En résumé, lorsque la radiation d'une inscription d'hypothèque judiciaire définitive est prescrite par une ordonnance de référé, le Conservateur doit en refuser l'exécution. Il doit, au contraire, procéder à la radiation lorsque l'ordre de radiation est contenu dans une ordonnance rendue en exécution des art. 54 et 55 du Code de Procédure civile et que cette ordonnance est passée en force de chose jugée.

La difficulté réside dans la détermination du texte en vertu duquel a statué le Président qui a rendu l'ordonnance, lorsque, comme c'est le plus souvent le cas, cette précision ne ressort pas de la décision.

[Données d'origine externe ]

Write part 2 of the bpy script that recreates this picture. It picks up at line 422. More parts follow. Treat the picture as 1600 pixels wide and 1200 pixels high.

Il arrive assez fréquemment que l'ordre de radiation de l'inscription définitive est corrélatif à celui de l'inscription provisoire. Dans ce cas, il serait arbitraire de considérer que le Président a statué, dans la même ordonnance, à deux titres différents. Dès lors que, pour ce qui concerne l'inscription provisoire, la décision entre dans le champ d'application des art. 54 et 55 du Code de Procédure Civile, il faut admettre que le Président s'est prononcé en exécution des mêmes dispositions à l'égard de l'inscription définitive (V. Bull. A.M.C., art. 910).

La radiation de l'inscription définitive ordonnée par le Président du Tribunal peut également intervenir isolément à la suite d'un litige portant sur l'application des prescriptions des art. 54 et 55 du Code de Procédure Civile. Dans ce cas également, on peut considérer que l'ordonnance est rendue dans le cadre de ces articles et qu'elle doit être exécutée.

Dans les autres cas qui peuvent se présenter, on ne peut que se déterminer d'après les termes de l'ordonnance et les circonstances de l'affaire.

Annoter : I. - C.M.L., 2° éd., n° 516 et 584 ; II. - C.M.L., 2° éd., n° 1361-4°, 1384 bis A et 2049; Jacquet et Vétillard, V° Jugement de radiation, n° 6, page 373, 26, page 399, et 37, pages 411 et 412.